Saturday, February 5, 2011

Become what you are; become what you are becoming

Douglas Moo commenting on Romans 6:1-14 and the exhortation to “to become what we are” or “become what you are becoming":

Romans 6 is the classic biblical text on the importance of relating the “indicative” of what God has done for us with the “imperative” of what we are to do. Paul stresses that we must actualize in daily experience the freedom from sin’s lordship (cf. v. 14a) that is ours “in Christ Jesus.” State is to become reality; we are “to become what we are”—or, with due recognition of the continuing work of God in our lives, we might say “become what you are becoming.”199 Balance on this point is essential. “Indicative” and “imperative” must be neither divided nor confused. If divided, with “justification” and “sanctification” put into separate compartments, we can forget that true holiness of life comes only as the outworking and realization of the life of Christ in us. This leads to a “moralism” or “legalism” in which the believer “goes it on his own,” thinking that holiness will be attained through sheer effort, or ever more elaborate programs, or ever-increasing numbers of rules. But if indicative and imperative are confused, with “justification” and “sanctification” collapsed together into one, we can neglect the fact that the outworking of the life of Christ in us is made our responsibility.

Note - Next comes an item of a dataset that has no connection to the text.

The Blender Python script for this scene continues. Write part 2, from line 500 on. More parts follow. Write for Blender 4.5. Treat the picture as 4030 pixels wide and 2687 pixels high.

This neglect leads to an unconcern with holiness of life, or to a “God-does-it-all” attitude in which the believer thinks to become holy through a kind of spiritual osmosis. Paul makes it clear, by the sequence in this paragraph, that we can live a holy life only as we appropriate the benefits of our union with Christ. But he also makes it clear, because there is a sequence, that living the holy life is distinct from (but not separate from) what we have attained by our union with Christ and that holiness of life can be stifled if we fail continually to appropriate and put to work the new life God has given us. Jeremiah Bourroughs, a seventeenth-century Puritan, put it like this: “… from him [Christ] as from a fountain, sanctification flows into the souls of the Saints: their sanctification comes not so much from their struggling, and endeavors, and vows, and resolutions, as it comes flowing to them from their union with him.” Or, as Thielicke puts it, we saints must not close our mouths to this fountain of sanctification, but continue to drink from it. [The Epistle to the Romans (The New International Commentary on the New Testament), pages 390-391.]